Secondo giorno degli esercizi spirituali, ieri 26 marzo, in Cattedrale.
Il vescovo, S.E. mons. Calogero Peri, ha continuato la meditazione sulla vicenda di Abramo, soffermandosi sul passo del sacrificio di Isacco. «Quando Dio ci chiama, lo fa per nome. Ripetendolo due volte: “Abramo! Abramo!”. Perché nessuno possa fingere di non aver sentito». Nella risposta di Abramo si coglie l’autentica dimensione dell’uomo di fede. «Abramo non chiede, come avremmo fatto noi, “che vuoi da me Signore?”, ma risponde semplicemente: “Eccomi”. Ci sono». Come Maria si dichiara pienamente disponibile a ciò che Dio vuole proporgli. Nell’oggi della sua vita: «Bisogna tenere a mente due cose: i suggerimenti di Dio dicono sempre “hodie” (oggi); quelli del diavolo invece dicono “cras” (domani)».
Anche se la richiesta di Dio appare incomprensibile. Abramo ha avuto la promessa di una discendenza a 75 anni. Ed ha dovuto attendere fino a 100 anni perché la promessa si adempisse. «Perché Dio è sempre in ritardo rispetto alle nostre attese – ha continuato mons. Peri -. I suoi tempi non sono i nostri tempi». Ed ora tutto viene rimesso in discussione, «perché il nostro rapporto con Dio non sia legato a ciò che egli ci dà, ma a Lui». E dunque Abramo è costretto a ripartire, quando ormai pregustava il riposo. E ad andare ancora una volta dove Dio gli indicherà. Perché «noi vediamo la meta sempre da lontano. Dio ci indica una meta, che è sempre oltre, intervenendo sempre a tempo opportuno». Arrivati al monte, Abramo e Isacco proseguono la salita da soli, «perché nelle situazioni importanti della nostra vita siamo soli col nostro problema». Isacco domanda al padre dove sia l’agnello per il sacrificio. «Sempre ci lamentiamo con Dio, perché ci manca qualcosa». Dimenticandoci di ciò che abbiamo e Lui ci ha dato.
Mons.

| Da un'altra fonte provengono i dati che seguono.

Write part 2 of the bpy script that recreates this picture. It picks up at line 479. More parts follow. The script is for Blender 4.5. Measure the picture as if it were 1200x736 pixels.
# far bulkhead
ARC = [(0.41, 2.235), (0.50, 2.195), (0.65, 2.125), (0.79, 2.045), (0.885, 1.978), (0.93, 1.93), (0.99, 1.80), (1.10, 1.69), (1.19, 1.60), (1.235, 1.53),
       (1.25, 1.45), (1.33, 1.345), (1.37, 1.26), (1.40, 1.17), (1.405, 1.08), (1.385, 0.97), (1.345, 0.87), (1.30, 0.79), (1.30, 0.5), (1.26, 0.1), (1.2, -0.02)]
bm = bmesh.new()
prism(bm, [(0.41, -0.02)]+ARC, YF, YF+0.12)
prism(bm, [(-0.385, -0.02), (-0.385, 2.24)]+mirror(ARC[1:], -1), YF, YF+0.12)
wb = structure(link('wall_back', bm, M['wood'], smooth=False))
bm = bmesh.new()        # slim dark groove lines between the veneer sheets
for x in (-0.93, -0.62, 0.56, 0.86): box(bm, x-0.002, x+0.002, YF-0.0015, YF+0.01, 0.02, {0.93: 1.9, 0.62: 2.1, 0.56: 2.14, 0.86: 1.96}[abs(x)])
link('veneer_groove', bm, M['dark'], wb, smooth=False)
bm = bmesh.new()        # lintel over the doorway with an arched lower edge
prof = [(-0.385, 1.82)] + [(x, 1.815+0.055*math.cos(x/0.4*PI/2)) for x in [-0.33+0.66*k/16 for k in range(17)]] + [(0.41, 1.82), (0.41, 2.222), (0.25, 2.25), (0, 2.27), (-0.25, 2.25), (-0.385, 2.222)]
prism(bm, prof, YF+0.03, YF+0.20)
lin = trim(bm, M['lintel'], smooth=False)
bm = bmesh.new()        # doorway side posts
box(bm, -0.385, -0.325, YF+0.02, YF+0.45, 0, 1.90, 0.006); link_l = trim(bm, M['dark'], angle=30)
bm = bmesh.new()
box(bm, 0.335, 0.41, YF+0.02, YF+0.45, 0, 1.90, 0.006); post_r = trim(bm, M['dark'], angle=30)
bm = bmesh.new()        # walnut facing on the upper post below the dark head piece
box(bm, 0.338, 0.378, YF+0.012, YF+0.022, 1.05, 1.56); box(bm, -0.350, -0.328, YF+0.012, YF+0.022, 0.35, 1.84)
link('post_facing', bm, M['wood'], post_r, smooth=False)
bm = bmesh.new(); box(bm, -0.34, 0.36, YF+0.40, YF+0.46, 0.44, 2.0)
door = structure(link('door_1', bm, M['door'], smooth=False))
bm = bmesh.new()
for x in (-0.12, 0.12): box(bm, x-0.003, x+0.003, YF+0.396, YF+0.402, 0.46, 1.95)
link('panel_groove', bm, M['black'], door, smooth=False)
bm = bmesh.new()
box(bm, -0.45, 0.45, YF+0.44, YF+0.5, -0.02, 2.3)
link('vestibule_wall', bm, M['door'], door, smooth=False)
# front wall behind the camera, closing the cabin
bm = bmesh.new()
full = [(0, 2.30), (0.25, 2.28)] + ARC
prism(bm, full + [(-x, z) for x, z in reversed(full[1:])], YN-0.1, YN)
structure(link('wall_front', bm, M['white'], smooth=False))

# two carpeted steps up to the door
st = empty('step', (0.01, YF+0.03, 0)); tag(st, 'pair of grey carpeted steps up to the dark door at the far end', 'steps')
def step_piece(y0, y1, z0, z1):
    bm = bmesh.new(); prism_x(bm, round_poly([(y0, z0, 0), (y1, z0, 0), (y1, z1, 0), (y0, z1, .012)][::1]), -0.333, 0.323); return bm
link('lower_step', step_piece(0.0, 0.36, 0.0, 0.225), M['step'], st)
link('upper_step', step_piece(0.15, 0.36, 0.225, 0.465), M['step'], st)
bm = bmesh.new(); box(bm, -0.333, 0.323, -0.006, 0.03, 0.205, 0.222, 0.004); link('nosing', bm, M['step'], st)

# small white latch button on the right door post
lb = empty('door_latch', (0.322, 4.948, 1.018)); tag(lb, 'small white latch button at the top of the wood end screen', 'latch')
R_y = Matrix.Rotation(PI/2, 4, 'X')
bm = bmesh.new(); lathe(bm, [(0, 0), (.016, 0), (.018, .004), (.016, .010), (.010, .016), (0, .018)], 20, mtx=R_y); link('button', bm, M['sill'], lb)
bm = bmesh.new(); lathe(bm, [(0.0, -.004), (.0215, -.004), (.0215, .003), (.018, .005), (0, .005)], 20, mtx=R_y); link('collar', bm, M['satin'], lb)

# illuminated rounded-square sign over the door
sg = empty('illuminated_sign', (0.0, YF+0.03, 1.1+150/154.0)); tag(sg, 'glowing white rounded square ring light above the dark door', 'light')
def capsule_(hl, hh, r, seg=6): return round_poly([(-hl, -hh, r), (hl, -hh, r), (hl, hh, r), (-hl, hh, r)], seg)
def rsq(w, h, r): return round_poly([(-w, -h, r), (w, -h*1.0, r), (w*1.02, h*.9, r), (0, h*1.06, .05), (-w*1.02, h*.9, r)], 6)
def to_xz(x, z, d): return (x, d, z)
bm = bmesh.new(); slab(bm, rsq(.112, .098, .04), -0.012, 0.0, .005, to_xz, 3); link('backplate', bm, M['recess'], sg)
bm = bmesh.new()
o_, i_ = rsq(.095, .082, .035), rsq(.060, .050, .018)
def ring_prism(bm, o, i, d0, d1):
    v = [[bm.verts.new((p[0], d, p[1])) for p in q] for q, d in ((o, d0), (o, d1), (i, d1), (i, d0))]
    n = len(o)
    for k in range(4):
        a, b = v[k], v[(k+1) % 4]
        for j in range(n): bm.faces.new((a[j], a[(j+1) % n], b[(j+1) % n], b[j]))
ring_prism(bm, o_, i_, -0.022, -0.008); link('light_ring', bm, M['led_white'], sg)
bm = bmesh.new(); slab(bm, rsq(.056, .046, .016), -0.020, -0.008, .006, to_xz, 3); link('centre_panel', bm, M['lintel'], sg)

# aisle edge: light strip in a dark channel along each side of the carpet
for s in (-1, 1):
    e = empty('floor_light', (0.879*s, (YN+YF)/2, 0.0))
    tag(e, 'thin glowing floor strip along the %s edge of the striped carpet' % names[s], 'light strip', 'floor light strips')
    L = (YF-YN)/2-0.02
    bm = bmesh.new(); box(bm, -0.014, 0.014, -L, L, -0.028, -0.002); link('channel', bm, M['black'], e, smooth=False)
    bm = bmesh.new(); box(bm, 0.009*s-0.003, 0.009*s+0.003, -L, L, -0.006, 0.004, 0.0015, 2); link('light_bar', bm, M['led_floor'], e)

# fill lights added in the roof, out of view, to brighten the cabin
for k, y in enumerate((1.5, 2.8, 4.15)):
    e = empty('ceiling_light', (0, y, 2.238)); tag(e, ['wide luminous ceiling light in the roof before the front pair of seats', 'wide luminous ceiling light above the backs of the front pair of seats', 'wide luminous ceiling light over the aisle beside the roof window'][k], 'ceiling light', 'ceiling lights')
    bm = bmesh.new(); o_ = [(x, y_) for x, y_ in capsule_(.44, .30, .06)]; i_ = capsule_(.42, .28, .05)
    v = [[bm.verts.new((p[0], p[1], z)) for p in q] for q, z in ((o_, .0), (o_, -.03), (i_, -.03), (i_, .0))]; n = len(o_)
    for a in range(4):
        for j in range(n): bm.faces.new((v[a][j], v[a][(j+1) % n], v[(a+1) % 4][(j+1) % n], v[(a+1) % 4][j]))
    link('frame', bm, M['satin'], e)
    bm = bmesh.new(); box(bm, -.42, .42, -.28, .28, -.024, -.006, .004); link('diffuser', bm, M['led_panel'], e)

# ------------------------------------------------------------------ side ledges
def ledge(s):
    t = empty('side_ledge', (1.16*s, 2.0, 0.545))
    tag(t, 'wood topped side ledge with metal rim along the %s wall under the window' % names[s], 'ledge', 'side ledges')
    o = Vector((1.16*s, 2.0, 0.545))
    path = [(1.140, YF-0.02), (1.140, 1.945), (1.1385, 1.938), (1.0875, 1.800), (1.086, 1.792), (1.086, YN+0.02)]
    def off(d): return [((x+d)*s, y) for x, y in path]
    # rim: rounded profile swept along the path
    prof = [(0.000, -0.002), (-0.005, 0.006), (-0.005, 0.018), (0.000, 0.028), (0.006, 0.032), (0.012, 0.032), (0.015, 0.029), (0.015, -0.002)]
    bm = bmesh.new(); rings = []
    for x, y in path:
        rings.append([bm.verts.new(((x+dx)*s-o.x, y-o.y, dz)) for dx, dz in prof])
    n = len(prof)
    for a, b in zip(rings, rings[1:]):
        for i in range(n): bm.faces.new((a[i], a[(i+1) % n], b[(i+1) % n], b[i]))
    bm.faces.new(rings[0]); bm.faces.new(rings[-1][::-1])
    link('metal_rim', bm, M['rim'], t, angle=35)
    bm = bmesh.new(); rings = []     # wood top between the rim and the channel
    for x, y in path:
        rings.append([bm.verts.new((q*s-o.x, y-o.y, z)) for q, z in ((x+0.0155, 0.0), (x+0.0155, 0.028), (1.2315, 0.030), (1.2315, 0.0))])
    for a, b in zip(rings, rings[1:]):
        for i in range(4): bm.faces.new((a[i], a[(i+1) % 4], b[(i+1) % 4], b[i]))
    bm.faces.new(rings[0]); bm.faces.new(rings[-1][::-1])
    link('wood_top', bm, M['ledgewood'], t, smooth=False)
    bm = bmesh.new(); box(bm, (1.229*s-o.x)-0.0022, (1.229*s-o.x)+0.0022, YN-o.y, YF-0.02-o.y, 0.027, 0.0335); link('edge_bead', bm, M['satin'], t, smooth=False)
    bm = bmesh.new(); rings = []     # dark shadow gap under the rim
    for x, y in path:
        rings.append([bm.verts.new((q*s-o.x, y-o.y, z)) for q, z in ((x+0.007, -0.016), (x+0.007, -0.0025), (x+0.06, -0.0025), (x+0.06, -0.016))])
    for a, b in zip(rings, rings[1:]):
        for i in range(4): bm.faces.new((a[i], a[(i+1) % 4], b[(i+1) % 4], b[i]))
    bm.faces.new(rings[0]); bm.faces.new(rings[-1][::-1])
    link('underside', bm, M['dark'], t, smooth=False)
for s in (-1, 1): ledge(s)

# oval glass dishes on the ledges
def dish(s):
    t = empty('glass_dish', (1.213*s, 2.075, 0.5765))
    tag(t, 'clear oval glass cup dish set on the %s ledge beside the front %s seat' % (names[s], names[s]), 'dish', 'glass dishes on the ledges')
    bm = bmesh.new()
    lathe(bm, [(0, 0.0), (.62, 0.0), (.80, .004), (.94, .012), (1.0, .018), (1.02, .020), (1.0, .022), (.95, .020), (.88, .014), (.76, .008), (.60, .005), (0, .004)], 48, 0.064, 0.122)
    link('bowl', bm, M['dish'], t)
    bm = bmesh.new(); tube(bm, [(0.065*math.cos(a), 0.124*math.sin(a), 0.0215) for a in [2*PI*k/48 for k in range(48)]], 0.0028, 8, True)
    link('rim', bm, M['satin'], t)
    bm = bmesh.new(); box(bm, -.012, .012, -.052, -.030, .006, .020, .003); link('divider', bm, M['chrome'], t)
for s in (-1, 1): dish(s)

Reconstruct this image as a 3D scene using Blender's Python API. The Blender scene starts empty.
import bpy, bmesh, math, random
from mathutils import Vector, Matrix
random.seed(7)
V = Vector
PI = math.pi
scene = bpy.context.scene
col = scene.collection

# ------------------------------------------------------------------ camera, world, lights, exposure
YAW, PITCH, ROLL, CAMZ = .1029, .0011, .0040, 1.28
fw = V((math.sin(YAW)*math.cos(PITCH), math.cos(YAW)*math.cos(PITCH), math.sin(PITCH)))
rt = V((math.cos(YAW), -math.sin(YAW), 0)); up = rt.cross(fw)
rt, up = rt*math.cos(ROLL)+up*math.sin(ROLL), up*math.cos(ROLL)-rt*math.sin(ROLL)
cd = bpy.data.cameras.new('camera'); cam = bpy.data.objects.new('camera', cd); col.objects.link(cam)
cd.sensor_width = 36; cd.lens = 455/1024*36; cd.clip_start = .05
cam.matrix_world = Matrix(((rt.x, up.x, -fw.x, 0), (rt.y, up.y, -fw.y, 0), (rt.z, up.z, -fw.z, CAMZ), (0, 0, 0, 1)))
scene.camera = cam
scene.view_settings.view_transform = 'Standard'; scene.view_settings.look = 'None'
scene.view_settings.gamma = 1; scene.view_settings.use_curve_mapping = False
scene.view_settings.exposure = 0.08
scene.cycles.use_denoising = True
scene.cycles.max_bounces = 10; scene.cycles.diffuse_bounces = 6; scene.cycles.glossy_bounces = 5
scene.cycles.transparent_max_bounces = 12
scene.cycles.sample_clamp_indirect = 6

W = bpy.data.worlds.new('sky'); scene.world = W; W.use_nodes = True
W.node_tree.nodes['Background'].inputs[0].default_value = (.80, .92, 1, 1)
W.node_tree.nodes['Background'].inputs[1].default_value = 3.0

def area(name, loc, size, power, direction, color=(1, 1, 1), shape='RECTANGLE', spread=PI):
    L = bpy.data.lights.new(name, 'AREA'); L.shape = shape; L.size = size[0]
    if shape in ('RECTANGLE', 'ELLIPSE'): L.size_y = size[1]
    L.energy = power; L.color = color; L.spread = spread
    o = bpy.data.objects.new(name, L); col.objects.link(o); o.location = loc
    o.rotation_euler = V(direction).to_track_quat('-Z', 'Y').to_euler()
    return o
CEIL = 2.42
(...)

Peri ha anche accennato ai problemi di interpretazione del testo: «Gli esegeti ci diranno che, in un contesto come quello cananeo, in cui erano previsti i sacrifici umani, Abramo si sarà sentito in dovere di non essere da meno».
La conclusione della vicenda è a lieto fine. «L’angelo ferma la mano che tiene il coltello. Noi vorremmo che ci fosse un angelo anche nelle nostre vicende, un angelo che interviene magari all’ultimo momento. Ma a noi viene chiesta a volte un’esperienza di fede ancora più forte di quella di Abramo». È l’esperienza della Croce, in cui il Padre offre suo Figlio e non lo salva dalla morte.
«Se la morte la respingiamo, ti costringe; se invece l’accogliamo, ti conduce». È attraversando la morte, anche se non la capiamo né l’accettiamo, che ci viene offerta la possibilità di intravedere un altro orizzonte, una via d’uscita impensabile.
Finché pensiamo alla morte partendo dalla nascita, ci appare un muro invalicabile. «Solo quando rinasciamo di nuovo, come Abramo, la morte non è più l’ultima parola».
Gli esercizi spirituali si concluderanno oggi.
Intanto questa mattina, mons. Peri, si è recato in visita ai carcerati ospiti della casa Circondariale di c.da Noce a Caltagirone.